» WHAT YOU HAVE TO DO: Extract the complete data exactly as given.

» SOURCE DATA:
━━━━━━
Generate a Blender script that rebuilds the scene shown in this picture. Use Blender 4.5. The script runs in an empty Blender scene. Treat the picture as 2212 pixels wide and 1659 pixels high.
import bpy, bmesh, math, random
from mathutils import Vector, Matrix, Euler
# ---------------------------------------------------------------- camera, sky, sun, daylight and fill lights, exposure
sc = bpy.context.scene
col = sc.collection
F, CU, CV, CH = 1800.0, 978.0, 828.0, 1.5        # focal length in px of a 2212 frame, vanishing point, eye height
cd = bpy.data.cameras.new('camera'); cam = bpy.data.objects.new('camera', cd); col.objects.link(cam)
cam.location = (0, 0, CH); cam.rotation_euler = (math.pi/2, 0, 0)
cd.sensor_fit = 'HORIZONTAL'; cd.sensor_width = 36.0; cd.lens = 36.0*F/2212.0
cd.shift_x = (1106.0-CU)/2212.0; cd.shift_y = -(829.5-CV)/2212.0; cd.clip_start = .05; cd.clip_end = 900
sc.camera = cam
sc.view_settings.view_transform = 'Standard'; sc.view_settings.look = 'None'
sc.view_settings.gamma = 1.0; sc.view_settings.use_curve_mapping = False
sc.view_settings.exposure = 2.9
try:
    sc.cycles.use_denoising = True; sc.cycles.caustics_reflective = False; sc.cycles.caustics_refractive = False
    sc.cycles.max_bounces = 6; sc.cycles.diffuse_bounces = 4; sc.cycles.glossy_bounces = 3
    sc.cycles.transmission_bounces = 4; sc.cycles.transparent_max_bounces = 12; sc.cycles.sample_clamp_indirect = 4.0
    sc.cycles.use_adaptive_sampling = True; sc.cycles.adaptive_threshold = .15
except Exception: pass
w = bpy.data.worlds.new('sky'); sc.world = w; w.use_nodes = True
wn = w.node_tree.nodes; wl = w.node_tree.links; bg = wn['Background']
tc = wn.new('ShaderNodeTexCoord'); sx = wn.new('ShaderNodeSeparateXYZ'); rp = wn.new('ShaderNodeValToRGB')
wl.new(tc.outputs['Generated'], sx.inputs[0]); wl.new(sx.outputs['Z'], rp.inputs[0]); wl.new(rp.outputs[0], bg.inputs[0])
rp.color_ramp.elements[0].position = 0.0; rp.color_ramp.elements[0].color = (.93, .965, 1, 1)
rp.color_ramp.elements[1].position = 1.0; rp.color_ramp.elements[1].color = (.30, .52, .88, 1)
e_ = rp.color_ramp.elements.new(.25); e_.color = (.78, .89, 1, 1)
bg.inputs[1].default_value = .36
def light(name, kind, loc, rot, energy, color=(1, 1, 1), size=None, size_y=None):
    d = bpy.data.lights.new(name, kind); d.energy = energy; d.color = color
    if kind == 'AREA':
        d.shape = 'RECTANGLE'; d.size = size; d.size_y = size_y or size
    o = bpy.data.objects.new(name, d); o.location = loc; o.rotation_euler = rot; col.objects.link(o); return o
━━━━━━
» RESULT OF THE EXERCISE:
Generate a Blender script that rebuilds the scene shown in this picture. Use Blender 4.5. The script runs in an empty Blender scene. Treat the picture as 2212 pixels wide and 1659 pixels high.
import bpy, bmesh, math, random
from mathutils import Vector, Matrix, Euler
# ---------------------------------------------------------------- camera, sky, sun, daylight and fill lights, exposure
sc = bpy.context.scene
col = sc.collection
F, CU, CV, CH = 1800.0, 978.0, 828.0, 1.5        # focal length in px of a 2212 frame, vanishing point, eye height
cd = bpy.data.cameras.new('camera'); cam = bpy.data.objects.new('camera', cd); col.objects.link(cam)
cam.location = (0, 0, CH); cam.rotation_euler = (math.pi/2, 0, 0)
cd.sensor_fit = 'HORIZONTAL'; cd.sensor_width = 36.0; cd.lens = 36.0*F/2212.0
cd.shift_x = (1106.0-CU)/2212.0; cd.shift_y = -(829.5-CV)/2212.0; cd.clip_start = .05; cd.clip_end = 900
sc.camera = cam
sc.view_settings.view_transform = 'Standard'; sc.view_settings.look = 'None'
sc.view_settings.gamma = 1.0; sc.view_settings.use_curve_mapping = False
sc.view_settings.exposure = 2.9
try:
    sc.cycles.use_denoising = True; sc.cycles.caustics_reflective = False; sc.cycles.caustics_refractive = False
    sc.cycles.max_bounces = 6; sc.cycles.diffuse_bounces = 4; sc.cycles.glossy_bounces = 3
    sc.cycles.transmission_bounces = 4; sc.cycles.transparent_max_bounces = 12; sc.cycles.sample_clamp_indirect = 4.0
    sc.cycles.use_adaptive_sampling = True; sc.cycles.adaptive_threshold = .15
except Exception: pass
w = bpy.data.worlds.new('sky'); sc.world = w; w.use_nodes = True
wn = w.node_tree.nodes; wl = w.node_tree.links; bg = wn['Background']
tc = wn.new('ShaderNodeTexCoord'); sx = wn.new('ShaderNodeSeparateXYZ'); rp = wn.new('ShaderNodeValToRGB')
wl.new(tc.outputs['Generated'], sx.inputs[0]); wl.new(sx.outputs['Z'], rp.inputs[0]); wl.new(rp.outputs[0], bg.inputs[0])
rp.color_ramp.elements[0].position = 0.0; rp.color_ramp.elements[0].color = (.93, .965, 1, 1)
rp.color_ramp.elements[1].position = 1.0; rp.color_ramp.elements[1].color = (.30, .52, .88, 1)
e_ = rp.color_ramp.elements.new(.25); e_.color = (.78, .89, 1, 1)
bg.inputs[1].default_value = .36
def light(name, kind, loc, rot, energy, color=(1, 1, 1), size=None, size_y=None):
    d = bpy.data.lights.new(name, kind); d.energy = energy; d.color = color
    if kind == 'AREA':
        d.shape = 'RECTANGLE'; d.size = size; d.size_y = size_y or size
    o = bpy.data.objects.new(name, d); o.location = loc; o.rotation_euler = rot; col.objects.link(o); return o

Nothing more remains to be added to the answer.